Illustration and concept by David Derks
Sometimes a story begins with a single moment. A door opens. Music spills into the street. Two figures step inside carrying an attitude that feels almost visible in the air around them.
This sketch explores one of those moments.
The scene is simple: a punk couple walking into a club. Yet the real subject of the illustration is not just the characters. It is the mood that enters the room with them. Their posture, their expressions, and the energy they bring suggest a story that has already begun long before the audience ever sees them.
Capturing the Moment Before the Story Begins
In film and visual storytelling, some of the most powerful moments happen before a line of dialogue is spoken. A character entering a room can tell us almost everything we need to know about them. Are they confident? Defensive? Curious? Dangerous?
In this illustration, the couple enters the building with a visible sense of attitude and presence. Their body language suggests they belong to the world they are stepping into, even if the audience is only seeing the first frame of the story.
That moment is where storytelling begins.
Storytelling Through Illustration
The artwork combines a loose sketch style with the idea of narration appearing beside the characters, almost as if someone is texting the scene into existence. That small storytelling device hints at how modern audiences often experience narrative today.
Stories are no longer confined to a single format.
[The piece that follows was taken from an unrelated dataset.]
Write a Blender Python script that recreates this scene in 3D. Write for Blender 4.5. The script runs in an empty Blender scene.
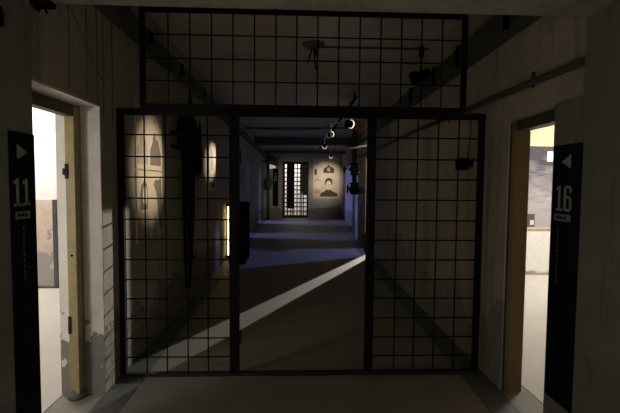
import bpy, bmesh, math, random
from mathutils import Vector, Matrix
random.seed(7)
sc = bpy.context.scene
C = sc.collection

# ------------------------------------------------------------------ helpers
class MB:
    def __init__(self):
        self.bm = bmesh.new()
    def box(self, x0, y0, z0, x1, y1, z1):
        v = [self.bm.verts.new(p) for p in ((x0,y0,z0),(x1,y0,z0),(x1,y1,z0),(x0,y1,z0),(x0,y0,z1),(x1,y0,z1),(x1,y1,z1),(x0,y1,z1))]
        for f in ((0,3,2,1),(4,5,6,7),(0,1,5,4),(1,2,6,5),(2,3,7,6),(3,0,4,7)):
            self.bm.faces.new([v[i] for i in f])
        return self
    def tube(self, pts, r, n=12, caps=True):
        pts = [Vector(p) for p in pts]
        rs = r if isinstance(r, (list, tuple)) else [r]*len(pts)
        rings = []
        prev = None
        for i, p in enumerate(pts):
            a = pts[max(i-1,0)]; b = pts[min(i+1,len(pts)-1)]
            d = (b-a).normalized()
            if prev is None:
                ref = Vector((0,0,1)) if abs(d.z) < .9 else Vector((1,0,0))
                u = d.cross(ref).normalized()
            else:
                u = (prev - d*prev.dot(d)).normalized()
            prev = u
            w = d.cross(u)
            rings.append([self.bm.verts.new(p + (u*math.cos(2*math.pi*k/n) + w*math.sin(2*math.pi*k/n))*rs[i]) for k in range(n)])
        for i in range(len(rings)-1):
            for k in range(n):
                f = self.bm.faces.new([rings[i][k], rings[i][(k+1)%n], rings[i+1][(k+1)%n], rings[i+1][k]])
                f.smooth = True
        if caps:
            self.bm.faces.new(rings[0][::-1]); self.bm.faces.new(rings[-1])
        return self
    def torus(self, c, axis, R, r, n=24, m=8):
        c = Vector(c); a = Vector(axis).normalized()
        ref = Vector((0,0,1)) if abs(a.z) < .9 else Vector((1,0,0))
        u = a.cross(ref).normalized(); w = a.cross(u)
        rings = []
        for i in range(n):
            t = 2*math.pi*i/n
            d = u*math.cos(t)+w*math.sin(t)
            rings.append([self.bm.verts.new(c + d*(R + r*math.cos(2*math.pi*k/m)) + a*r*math.sin(2*math.pi*k/m)) for k in range(m)])
        for i in range(n):
            for k in range(m):
                f = self.bm.faces.new([rings[i][k], rings[(i+1)%n][k], rings[(i+1)%n][(k+1)%m], rings[i][(k+1)%m]])
                f.smooth = True
        return self
    def prism(self, pts, d):
        """closed polygon of 3-D points pushed along the vector d"""
        d = Vector(d)
        a = [self.bm.verts.new(Vector(p)) for p in pts]
        b = [self.bm.verts.new(Vector(p)+d) for p in pts]
        n = len(a)
        self.bm.faces.new(a[::-1]); self.bm.faces.new(b)
        for i in range(n):
            self.bm.faces.new([a[i], a[(i+1)%n], b[(i+1)%n], b[i]])
        return self
    def shear(self):
        """the right wall runs slightly away from the corridor axis"""
        for v in self.bm.verts:
            v.co.x += 1.52 + .02*v.co.y
        return self
    def build(self, name, mat, parent=None, bevel=0):
        bmesh.ops.recalc_face_normals(self.bm, faces=self.bm.faces)
        me = bpy.data.meshes.new(name)
        self.bm.to_mesh(me); self.bm.free()
        o = bpy.data.objects.new(name, me)
        me.materials.append(mat)
        C.objects.link(o)
        if bevel:
            md = o.modifiers.new('bevel', 'BEVEL'); md.width = bevel; md.segments = 2; md.limit_method = 'ANGLE'
        if parent:
            o.parent = parent
            o.matrix_parent_inverse = Matrix.Translation(-Vector(parent.location))
        return o

def tag(o, label, cat, group=None):
    o['label'] = label; o['category'] = cat
    if group: o['group'] = group
    return o

def thing(name, loc, label, cat, group=None):
    o = bpy.data.objects.new(name, None); C.objects.link(o); o.location = loc
    o.empty_display_size = .05
    return tag(o, label, cat, group)

def struct(o):
    o['kind'] = 'structure'
    return o

def XR(y): return 1.52 + .02*y

# ------------------------------------------------------------------ materials
def new_mat(name):
    m = bpy.data.materials.new(name); m.use_nodes = True
    nt = m.node_tree; b = nt.nodes['Principled BSDF']
    return m, nt, b

def simple(name, col, rough=.6, metal=0, noise=.0, scale=30, bump=0):
    m, nt, b = new_mat(name)
    b.inputs['Base Color'].default_value = (*col, 1)
    b.inputs['Roughness'].default_value = rough
    b.inputs['Metallic'].default_value = metal
    if noise or bump:
        tc = nt.nodes.new('ShaderNodeTexCoord')
        n = nt.nodes.new('ShaderNodeTexNoise'); n.inputs['Scale'].default_value = scale; n.inputs['Detail'].default_value = 6
        nt.links.new(tc.outputs['Object'], n.inputs['Vector'])
        if noise:
            mx = nt.nodes.new('ShaderNodeMix'); mx.data_type = 'RGBA'
            mx.inputs[6].default_value = (*[c*(1-noise) for c in col], 1)
            mx.inputs[7].default_value = (*[min(1, c*(1+noise)) for c in col], 1)
            nt.links.new(n.outputs['Fac'], mx.inputs[0]); nt.links.new(mx.outputs[2], b.inputs['Base Color'])
        if bump:
            bp = nt.nodes.new('ShaderNodeBump'); bp.inputs['Strength'].default_value = bump; bp.inputs['Distance'].default_value = .02
            nt.links.new(n.outputs['Fac'], bp.inputs['Height']); nt.links.new(bp.outputs['Normal'], b.inputs['Normal'])
    return m

def emit(name, col, strength):
    m, nt, b = new_mat(name)
    b.inputs['Base Color'].default_value = (*col, 1)
    b.inputs['Emission Color'].default_value = (*col, 1)
    b.inputs['Emission Strength'].default_value = strength
    return m

def plaster(name, base, dirt, peel, level=.9, spread=.5, bricks=True, amount=1.0, streaks=True, nscale=2.3):
    """old painted plaster: clouds of dirt, run marks, and a lower zone that has flaked off down to the mortar"""
    m, nt, b = new_mat(name)
    N = nt.nodes.new; L = nt.links.new
    tc = N('ShaderNodeTexCoord')
    def noise(scale, detail=6, vec=None, rough=.6):
        n = N('ShaderNodeTexNoise'); n.inputs['Scale'].default_value = scale; n.inputs['Detail'].default_value = detail; n.inputs['Roughness'].default_value = rough
        L(vec or tc.outputs['Object'], n.inputs['Vector']); return n
    def ramp(sock, a, b_):
        r = N('ShaderNodeMapRange'); r.inputs['From Min'].default_value = a; r.inputs['From Max'].default_value = b_; r.clamp = True
        L(sock, r.inputs['Value']); return r.outputs['Result']
    def mix(fac, c1, c2):
        x = N('ShaderNodeMix'); x.data_type = 'RGBA'
        for k, c in ((6, c1), (7, c2)):
            if isinstance(c, tuple): x.inputs[k].default_value = (*c, 1)
            else: L(c, x.inputs[k])
        L(fac, x.inputs[0]); return x.outputs[2]
    def math_(op, a, b_):
        x = N('ShaderNodeMath'); x.operation = op
        for k, c in ((0, a), (1, b_)):
            if isinstance(c, (int, float)): x.inputs[k].default_value = c
            else: L(c, x.inputs[k])
        return x.outputs[0]
    n1 = noise(1.6); col = mix(ramp(n1.outputs['Fac'], .35, .7), base, dirt)
    n1b = noise(9, 8); col = mix(math_('MULTIPLY', ramp(n1b.outputs['Fac'], .5, .75), .35), col, tuple(c*.55 for c in dirt))
    if streaks:
        mp = N('ShaderNodeMapping'); mp.inputs['Scale'].default_value = (5, 5, .35); L(tc.outputs['Object'], mp.inputs['Vector'])
        n2 = noise(2.2, 3, mp.outputs['Vector']); col = mix(math_('MULTIPLY', ramp(n2.outputs['Fac'], .56, .66), .4), col, tuple(c*.45 for c in dirt))
    sx = N('ShaderNodeSeparateXYZ'); L(tc.outputs['Object'], sx.inputs['Vector'])
    n3 = noise(nscale, 9, rough=.55)
    h = math_('ADD', sx.outputs['Z'], math_('MULTIPLY', math_('SUBTRACT', n3.outputs['Fac'], .5), spread*6))
    mask = math_('MULTIPLY', ramp(h, level+.02, level-.02), amount)
    under = tuple(c*.8 for c in peel)
    if bricks:
        cb = N('ShaderNodeCombineXYZ'); L(math_('ADD', sx.outputs['X'], sx.outputs['Y']), cb.inputs['X']); L(sx.outputs['Z'], cb.inputs['Y'])
        br = N('ShaderNodeTexBrick'); L(cb.outputs['Vector'], br.inputs['Vector'])
        br.inputs['Scale'].default_value = 3.2
        br.inputs['Color1'].default_value = (*peel, 1); br.inputs['Color2'].default_value = (*[c*.8 for c in peel], 1)
        br.inputs['Mortar'].default_value = (*[c*.35 for c in peel], 1); br.inputs['Mortar Size'].default_value = .02
        under = mix(math_('MULTIPLY', ramp(n1b.outputs['Fac'], .3, .7), .5), br.outputs['Color'], tuple(c*1.2 for c in peel))
    col = mix(mask, col, under)
    L(col, b.inputs['Base Color']); b.inputs['Roughness'].default_value = .8
    bp = N('ShaderNodeBump'); bp.inputs['Strength'].default_value = .35; bp.inputs['Distance'].default_value = .03
    L(math_('SUBTRACT', n1b.outputs['Fac'], mask), bp.inputs['Height']); L(bp.outputs['Normal'], b.inputs['Normal'])
    return m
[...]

A moment might appear as a comic panel, a storyboard sketch, a text message thread, or a short video clip shared online. The boundaries between visual art, film language, and digital communication continue to blur.
This piece plays with that idea by presenting the illustration as if it were both a storyboard and a text-driven narrative happening at the same time.
The Attitude of a Scene
Every scene has an emotional temperature. Some moments are quiet and reflective. Others carry tension or humor. In this case, the couple enters the club with an attitude so strong it shapes the environment around them.
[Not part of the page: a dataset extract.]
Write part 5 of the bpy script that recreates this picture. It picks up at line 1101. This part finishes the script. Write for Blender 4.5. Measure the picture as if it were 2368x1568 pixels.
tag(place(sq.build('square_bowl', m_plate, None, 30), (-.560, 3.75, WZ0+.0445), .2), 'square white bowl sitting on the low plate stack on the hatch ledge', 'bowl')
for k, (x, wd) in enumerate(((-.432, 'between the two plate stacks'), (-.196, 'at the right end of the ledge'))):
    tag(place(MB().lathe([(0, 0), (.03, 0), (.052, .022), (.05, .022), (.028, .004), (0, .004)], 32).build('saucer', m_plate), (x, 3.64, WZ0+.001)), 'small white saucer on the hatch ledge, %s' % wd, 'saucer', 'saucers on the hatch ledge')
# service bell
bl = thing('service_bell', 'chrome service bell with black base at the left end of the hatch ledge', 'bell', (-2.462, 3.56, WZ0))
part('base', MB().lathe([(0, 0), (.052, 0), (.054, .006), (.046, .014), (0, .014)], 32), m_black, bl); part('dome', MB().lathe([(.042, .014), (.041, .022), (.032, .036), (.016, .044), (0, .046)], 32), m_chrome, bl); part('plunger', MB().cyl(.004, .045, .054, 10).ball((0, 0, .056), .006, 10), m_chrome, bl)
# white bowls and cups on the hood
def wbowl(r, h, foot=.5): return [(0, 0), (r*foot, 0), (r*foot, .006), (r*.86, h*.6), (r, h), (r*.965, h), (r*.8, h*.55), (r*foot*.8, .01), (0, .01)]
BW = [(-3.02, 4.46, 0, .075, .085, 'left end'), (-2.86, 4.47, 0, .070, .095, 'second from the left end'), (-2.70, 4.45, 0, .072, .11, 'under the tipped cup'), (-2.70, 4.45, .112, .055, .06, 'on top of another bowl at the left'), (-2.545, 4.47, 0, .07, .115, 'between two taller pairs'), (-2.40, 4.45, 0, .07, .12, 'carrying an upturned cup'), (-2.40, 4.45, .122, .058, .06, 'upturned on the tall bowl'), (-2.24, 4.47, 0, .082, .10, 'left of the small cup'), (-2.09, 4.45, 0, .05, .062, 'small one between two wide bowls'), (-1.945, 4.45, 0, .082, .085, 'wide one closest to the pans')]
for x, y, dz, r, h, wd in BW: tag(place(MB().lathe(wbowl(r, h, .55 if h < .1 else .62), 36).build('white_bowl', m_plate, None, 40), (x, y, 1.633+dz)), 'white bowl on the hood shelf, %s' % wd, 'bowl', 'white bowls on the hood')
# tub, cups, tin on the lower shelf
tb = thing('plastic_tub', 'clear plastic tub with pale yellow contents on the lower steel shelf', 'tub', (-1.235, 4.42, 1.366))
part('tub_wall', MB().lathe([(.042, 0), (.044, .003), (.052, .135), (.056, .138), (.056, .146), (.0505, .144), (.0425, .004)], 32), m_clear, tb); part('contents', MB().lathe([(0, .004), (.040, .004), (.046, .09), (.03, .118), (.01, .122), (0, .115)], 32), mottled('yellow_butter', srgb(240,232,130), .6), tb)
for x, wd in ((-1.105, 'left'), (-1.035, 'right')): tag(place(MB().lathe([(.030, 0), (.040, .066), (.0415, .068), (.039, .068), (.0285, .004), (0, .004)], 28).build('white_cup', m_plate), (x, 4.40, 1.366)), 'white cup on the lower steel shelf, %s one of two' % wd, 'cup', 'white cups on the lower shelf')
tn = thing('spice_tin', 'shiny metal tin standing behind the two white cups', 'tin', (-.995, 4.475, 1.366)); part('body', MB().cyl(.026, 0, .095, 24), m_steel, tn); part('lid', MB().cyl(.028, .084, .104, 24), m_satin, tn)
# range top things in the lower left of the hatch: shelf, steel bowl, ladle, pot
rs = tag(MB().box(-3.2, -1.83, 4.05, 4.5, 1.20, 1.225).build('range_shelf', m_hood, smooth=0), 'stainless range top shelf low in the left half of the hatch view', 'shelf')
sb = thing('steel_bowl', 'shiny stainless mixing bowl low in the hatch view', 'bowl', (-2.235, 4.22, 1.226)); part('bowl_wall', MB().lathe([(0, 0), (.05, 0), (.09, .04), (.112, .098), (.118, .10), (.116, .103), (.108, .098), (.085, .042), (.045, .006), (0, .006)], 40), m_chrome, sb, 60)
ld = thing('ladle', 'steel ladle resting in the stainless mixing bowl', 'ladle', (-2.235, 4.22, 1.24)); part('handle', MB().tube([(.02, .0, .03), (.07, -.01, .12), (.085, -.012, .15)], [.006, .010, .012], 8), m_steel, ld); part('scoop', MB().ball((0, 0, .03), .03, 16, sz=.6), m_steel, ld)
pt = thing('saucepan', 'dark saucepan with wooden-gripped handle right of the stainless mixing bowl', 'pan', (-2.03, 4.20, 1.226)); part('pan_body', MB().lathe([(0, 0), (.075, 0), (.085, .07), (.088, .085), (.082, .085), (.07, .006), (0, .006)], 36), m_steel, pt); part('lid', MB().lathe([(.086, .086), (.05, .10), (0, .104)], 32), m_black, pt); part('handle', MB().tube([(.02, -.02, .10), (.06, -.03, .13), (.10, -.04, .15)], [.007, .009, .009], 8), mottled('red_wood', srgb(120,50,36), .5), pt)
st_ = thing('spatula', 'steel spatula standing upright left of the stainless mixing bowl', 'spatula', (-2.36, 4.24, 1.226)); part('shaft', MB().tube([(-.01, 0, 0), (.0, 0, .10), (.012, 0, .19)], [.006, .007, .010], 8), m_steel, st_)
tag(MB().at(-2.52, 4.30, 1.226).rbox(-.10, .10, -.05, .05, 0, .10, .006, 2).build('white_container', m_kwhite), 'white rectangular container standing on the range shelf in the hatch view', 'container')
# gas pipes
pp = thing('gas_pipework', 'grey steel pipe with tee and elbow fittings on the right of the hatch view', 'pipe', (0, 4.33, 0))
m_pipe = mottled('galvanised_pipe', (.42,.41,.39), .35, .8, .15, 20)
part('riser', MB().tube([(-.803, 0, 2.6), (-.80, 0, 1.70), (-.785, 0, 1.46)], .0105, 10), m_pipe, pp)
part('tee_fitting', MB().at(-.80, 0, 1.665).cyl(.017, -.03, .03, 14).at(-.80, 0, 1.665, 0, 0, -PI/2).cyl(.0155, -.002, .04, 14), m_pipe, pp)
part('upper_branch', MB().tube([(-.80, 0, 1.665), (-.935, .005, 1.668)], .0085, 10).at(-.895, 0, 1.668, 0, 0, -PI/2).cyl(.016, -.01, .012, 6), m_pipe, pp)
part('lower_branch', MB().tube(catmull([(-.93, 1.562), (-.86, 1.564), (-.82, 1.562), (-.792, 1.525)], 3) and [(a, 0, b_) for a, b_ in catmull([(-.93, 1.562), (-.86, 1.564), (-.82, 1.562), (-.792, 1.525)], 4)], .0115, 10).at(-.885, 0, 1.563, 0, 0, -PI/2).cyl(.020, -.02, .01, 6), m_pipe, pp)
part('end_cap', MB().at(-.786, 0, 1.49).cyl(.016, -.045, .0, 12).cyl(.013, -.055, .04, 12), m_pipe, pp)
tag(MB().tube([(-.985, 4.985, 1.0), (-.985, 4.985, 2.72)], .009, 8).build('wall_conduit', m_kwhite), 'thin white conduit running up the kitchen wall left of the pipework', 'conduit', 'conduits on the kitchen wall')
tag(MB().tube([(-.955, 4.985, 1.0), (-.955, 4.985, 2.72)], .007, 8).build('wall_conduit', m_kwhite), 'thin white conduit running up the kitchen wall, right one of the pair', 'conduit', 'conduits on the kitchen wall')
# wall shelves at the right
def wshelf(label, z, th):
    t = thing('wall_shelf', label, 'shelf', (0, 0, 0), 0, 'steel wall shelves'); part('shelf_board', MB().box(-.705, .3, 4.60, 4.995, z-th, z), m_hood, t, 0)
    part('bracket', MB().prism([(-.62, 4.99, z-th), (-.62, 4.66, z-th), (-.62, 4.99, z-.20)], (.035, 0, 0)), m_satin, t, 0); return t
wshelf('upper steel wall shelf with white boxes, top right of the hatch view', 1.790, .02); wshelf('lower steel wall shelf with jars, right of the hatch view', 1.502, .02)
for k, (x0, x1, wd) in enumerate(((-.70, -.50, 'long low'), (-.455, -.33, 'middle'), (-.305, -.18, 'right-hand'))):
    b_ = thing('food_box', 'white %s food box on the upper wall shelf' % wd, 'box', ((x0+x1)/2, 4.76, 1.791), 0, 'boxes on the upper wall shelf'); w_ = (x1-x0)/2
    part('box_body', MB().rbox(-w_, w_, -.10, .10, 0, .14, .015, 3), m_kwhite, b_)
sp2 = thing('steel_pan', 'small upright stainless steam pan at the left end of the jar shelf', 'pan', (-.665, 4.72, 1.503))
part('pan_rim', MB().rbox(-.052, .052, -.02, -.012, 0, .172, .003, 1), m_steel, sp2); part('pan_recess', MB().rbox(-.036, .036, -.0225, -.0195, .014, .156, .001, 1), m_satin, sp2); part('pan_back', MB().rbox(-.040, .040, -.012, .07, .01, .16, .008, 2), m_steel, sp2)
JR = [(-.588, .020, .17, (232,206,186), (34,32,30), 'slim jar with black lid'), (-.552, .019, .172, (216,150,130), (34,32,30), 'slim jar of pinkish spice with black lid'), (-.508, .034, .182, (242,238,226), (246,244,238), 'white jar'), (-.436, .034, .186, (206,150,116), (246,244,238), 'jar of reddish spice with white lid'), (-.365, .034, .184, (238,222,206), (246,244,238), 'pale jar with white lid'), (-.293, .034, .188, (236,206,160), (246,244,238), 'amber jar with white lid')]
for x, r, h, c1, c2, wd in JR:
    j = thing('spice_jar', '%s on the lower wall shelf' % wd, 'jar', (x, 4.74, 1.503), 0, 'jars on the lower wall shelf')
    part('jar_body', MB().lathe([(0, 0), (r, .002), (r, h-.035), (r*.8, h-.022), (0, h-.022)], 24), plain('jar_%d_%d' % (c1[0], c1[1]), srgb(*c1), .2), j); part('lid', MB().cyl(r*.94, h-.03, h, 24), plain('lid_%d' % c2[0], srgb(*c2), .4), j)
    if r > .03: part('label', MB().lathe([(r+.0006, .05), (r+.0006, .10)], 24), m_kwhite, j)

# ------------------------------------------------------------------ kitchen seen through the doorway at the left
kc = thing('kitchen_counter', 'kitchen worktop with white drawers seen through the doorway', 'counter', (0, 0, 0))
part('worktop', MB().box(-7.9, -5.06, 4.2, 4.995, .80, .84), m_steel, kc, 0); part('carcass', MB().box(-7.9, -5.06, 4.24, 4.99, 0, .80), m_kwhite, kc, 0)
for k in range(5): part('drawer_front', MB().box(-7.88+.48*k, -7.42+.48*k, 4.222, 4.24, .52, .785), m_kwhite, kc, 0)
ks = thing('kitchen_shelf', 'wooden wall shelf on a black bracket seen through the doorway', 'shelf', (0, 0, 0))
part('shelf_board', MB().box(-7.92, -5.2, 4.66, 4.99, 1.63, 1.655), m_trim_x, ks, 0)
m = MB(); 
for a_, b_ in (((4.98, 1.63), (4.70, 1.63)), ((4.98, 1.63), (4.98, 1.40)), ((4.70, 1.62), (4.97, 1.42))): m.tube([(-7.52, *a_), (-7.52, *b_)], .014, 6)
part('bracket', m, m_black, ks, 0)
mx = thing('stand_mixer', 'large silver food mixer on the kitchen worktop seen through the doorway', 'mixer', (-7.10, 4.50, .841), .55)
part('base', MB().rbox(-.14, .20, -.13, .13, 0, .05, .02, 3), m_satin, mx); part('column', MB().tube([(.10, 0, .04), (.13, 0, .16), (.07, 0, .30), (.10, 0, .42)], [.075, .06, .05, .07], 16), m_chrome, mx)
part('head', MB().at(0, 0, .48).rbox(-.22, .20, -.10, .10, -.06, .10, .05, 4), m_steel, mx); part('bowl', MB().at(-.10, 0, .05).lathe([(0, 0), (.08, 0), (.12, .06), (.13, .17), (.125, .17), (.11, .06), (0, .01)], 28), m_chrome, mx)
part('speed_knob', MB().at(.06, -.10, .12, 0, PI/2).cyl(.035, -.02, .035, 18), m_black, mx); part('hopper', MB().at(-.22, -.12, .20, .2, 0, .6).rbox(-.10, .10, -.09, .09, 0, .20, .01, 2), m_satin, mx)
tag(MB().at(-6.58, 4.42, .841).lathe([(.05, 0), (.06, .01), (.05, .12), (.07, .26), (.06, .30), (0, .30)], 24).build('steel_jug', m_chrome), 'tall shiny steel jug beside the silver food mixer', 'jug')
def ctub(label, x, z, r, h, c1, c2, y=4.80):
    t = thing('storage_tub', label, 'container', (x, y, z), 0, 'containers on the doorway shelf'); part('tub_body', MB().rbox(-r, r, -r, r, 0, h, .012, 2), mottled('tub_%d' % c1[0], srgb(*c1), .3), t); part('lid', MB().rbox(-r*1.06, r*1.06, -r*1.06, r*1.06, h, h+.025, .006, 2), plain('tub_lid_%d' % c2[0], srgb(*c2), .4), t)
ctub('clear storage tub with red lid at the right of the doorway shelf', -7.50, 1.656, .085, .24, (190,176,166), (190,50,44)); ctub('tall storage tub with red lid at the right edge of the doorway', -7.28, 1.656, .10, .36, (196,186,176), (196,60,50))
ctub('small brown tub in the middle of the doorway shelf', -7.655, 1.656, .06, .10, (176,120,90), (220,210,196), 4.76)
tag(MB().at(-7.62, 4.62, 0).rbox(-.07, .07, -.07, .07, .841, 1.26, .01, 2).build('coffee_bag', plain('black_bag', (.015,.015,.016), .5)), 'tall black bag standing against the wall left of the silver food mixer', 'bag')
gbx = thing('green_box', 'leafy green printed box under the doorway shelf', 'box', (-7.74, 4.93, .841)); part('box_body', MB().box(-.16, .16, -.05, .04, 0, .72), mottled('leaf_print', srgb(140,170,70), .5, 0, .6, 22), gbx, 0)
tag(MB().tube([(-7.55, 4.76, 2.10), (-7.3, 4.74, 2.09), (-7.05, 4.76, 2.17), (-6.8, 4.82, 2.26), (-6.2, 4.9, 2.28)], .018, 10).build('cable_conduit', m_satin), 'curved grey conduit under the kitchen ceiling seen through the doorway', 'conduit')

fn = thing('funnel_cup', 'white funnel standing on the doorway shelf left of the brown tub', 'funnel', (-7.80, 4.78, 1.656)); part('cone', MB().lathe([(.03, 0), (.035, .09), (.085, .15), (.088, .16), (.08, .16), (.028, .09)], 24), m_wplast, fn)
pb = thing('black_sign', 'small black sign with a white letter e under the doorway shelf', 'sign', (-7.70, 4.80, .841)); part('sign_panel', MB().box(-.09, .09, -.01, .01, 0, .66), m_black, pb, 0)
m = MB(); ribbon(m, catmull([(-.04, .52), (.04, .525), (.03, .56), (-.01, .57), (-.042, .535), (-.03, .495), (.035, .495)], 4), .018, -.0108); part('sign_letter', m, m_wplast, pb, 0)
It is the kind of moment filmmakers often look for when building a scene. A character’s entrance becomes the spark that changes the energy of the room.
Even in a simple sketch, that shift in atmosphere can suggest an entire story waiting to unfold.
Why Small Moments Matter
Visual storytelling often begins with small observations like this. A walk through a doorway. A look between characters. A gesture that hints at personality or conflict.
Those fragments are often the raw material that later grows into larger stories. Many filmmakers and illustrators start with these kinds of sketches because they capture the feeling of a moment before the full narrative exists.
This illustration is one of those moments—a snapshot of attitude, character, and possibility. The rest of the story is left for the viewer to imagine.